» **Data shown**:
──────────

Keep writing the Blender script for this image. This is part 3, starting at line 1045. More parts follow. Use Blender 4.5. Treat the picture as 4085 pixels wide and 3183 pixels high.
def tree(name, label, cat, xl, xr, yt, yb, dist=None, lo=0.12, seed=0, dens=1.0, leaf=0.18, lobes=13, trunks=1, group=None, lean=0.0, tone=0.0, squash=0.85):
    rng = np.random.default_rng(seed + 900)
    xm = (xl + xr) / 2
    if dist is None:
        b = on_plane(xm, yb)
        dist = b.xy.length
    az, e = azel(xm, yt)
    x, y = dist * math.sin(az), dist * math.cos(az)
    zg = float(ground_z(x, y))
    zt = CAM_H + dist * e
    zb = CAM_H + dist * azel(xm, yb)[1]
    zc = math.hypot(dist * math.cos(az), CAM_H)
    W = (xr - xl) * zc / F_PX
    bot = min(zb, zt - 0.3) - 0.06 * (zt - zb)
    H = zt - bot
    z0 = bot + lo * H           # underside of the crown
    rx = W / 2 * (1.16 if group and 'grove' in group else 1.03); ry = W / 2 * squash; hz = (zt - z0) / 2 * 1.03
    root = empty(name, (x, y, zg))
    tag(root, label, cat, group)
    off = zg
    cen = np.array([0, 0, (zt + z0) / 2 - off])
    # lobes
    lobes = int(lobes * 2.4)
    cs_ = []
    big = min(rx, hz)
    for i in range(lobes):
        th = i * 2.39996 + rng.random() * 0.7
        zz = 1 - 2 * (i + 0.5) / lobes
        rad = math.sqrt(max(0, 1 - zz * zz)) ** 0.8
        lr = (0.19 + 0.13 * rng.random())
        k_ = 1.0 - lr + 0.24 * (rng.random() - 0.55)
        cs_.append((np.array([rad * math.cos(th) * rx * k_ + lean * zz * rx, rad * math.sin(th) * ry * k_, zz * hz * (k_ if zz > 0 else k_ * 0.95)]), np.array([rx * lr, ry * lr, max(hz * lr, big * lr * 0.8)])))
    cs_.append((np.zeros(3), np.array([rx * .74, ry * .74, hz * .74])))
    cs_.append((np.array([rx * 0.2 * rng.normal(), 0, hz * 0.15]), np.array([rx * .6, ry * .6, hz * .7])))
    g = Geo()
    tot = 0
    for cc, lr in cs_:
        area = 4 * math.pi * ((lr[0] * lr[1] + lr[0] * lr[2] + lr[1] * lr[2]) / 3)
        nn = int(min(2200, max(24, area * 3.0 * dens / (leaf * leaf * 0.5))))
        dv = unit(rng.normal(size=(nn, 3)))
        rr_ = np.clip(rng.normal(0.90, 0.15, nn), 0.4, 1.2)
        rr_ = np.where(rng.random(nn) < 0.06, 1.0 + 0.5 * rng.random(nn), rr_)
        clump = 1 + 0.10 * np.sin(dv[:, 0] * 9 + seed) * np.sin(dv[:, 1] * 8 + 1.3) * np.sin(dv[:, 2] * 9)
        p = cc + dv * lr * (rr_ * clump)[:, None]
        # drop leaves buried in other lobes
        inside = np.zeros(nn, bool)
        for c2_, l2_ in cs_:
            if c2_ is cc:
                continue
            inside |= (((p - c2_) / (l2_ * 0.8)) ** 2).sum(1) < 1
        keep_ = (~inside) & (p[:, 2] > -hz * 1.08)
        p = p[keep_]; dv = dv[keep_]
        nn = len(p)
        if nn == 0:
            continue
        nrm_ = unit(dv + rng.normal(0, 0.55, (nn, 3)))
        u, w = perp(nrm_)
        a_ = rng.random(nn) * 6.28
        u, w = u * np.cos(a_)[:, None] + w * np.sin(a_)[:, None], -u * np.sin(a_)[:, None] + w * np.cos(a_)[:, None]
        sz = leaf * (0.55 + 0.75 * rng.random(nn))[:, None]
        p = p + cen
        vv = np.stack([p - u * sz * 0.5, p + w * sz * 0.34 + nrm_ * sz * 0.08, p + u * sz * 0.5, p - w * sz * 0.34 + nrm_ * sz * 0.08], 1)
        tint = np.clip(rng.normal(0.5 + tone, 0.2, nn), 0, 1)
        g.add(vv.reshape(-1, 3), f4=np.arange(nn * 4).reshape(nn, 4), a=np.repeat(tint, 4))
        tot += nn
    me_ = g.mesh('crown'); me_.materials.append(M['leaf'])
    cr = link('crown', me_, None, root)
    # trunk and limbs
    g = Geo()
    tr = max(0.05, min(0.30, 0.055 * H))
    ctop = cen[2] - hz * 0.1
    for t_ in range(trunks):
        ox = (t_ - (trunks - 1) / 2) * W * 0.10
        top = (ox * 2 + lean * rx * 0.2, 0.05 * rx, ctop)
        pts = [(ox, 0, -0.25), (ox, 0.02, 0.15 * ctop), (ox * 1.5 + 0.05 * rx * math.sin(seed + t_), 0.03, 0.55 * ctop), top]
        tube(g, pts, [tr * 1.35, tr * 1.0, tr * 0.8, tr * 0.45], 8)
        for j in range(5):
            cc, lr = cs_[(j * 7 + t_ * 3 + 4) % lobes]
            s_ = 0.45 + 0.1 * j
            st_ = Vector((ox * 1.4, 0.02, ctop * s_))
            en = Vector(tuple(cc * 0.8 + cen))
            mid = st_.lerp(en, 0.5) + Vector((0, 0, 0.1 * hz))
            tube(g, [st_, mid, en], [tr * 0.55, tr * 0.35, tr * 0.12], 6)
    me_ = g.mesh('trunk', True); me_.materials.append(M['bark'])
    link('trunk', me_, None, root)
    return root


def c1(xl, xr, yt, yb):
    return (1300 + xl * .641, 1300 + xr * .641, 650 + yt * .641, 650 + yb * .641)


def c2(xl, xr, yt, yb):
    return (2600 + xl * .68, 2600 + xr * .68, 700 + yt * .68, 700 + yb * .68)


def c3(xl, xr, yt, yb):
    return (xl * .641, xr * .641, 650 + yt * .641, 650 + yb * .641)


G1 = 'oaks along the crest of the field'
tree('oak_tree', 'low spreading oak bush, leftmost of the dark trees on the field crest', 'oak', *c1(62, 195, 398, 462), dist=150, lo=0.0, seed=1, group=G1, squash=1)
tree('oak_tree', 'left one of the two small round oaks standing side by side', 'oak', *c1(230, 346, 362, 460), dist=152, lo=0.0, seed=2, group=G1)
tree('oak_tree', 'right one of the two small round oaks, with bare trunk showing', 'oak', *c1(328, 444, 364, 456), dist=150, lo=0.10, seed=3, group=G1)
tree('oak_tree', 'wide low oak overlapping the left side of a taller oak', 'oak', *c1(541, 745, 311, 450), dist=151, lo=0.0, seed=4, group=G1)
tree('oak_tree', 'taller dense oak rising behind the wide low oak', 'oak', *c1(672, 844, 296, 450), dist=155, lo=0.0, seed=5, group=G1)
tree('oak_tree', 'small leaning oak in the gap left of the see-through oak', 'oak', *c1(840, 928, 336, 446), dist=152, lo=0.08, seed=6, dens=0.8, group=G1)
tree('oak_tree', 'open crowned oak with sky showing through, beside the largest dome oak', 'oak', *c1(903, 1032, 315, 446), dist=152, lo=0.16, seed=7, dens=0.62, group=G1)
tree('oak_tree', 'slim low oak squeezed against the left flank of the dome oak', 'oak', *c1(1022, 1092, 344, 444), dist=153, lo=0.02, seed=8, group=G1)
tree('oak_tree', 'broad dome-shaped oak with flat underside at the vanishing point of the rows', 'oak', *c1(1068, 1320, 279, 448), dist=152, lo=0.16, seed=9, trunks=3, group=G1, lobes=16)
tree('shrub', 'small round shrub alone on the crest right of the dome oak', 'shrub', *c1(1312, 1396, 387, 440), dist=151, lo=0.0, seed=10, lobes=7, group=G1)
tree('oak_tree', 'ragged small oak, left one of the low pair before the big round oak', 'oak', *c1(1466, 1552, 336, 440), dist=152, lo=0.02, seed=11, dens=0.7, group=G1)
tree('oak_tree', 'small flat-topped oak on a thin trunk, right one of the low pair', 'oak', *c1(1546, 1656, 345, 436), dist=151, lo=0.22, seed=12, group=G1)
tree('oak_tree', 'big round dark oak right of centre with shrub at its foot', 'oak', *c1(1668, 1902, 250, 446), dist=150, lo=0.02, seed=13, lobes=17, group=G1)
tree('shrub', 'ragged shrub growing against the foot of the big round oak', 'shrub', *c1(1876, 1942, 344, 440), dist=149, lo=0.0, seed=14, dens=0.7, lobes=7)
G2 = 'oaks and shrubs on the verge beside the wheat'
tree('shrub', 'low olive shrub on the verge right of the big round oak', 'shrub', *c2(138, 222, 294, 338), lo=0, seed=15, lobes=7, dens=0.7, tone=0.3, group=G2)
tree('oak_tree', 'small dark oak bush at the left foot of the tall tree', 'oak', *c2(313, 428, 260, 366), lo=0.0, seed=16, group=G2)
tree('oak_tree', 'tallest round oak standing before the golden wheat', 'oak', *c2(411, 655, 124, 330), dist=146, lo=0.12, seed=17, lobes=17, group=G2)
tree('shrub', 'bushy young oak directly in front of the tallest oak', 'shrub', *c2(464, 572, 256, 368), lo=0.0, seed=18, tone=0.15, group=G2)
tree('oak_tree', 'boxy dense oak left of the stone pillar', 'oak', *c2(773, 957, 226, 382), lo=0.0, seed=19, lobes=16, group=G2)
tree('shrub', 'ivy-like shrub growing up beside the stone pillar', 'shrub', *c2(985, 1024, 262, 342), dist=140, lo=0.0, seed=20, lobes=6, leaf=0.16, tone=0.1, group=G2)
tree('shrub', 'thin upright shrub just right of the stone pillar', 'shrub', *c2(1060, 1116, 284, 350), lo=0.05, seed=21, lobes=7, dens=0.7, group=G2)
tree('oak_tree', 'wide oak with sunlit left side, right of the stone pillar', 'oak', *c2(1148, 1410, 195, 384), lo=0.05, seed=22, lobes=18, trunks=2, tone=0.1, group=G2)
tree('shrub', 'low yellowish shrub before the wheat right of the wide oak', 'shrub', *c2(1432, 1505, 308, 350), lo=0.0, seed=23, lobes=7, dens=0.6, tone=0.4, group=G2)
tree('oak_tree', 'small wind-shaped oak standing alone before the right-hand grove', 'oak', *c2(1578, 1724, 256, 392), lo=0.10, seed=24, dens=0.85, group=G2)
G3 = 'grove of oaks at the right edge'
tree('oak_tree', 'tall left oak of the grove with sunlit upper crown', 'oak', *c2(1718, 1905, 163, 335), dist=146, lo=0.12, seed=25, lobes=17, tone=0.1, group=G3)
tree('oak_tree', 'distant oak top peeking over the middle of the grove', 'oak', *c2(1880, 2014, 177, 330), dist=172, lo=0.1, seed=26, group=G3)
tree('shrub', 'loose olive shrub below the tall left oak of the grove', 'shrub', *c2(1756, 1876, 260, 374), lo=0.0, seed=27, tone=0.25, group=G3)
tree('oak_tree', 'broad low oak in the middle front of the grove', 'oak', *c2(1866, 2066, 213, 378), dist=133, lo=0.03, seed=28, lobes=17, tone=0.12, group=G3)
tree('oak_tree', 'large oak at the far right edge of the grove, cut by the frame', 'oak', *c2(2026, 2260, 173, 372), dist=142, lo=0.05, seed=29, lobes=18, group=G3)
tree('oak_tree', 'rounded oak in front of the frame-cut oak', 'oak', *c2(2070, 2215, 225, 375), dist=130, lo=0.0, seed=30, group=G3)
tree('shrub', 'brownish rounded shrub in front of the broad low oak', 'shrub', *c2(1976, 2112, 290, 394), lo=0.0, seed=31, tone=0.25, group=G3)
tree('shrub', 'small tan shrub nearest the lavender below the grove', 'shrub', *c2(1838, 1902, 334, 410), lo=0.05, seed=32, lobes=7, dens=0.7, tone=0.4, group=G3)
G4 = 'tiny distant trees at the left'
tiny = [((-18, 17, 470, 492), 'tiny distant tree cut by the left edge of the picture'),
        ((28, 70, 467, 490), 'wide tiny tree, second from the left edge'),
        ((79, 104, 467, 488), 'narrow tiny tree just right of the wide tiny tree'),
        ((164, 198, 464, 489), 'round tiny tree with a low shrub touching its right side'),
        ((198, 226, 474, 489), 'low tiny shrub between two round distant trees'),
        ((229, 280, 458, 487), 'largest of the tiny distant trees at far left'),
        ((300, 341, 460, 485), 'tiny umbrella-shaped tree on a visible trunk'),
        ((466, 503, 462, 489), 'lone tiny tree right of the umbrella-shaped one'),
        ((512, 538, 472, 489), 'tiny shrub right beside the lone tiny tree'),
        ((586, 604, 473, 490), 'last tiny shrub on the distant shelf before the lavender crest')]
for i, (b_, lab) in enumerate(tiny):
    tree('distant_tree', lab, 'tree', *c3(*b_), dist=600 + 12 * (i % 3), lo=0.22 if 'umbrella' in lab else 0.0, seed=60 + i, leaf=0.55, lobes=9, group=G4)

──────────

» **What the task asks**:
Write out every line of the data that holds the word "picture".

» **Answer to this task**:
Keep writing the Blender script for this image. This is part 3, starting at line 1045. More parts follow. Use Blender 4.5. Treat the picture as 4085 pixels wide and 3183 pixels high.
tiny = [((-18, 17, 470, 492), 'tiny distant tree cut by the left edge of the picture'),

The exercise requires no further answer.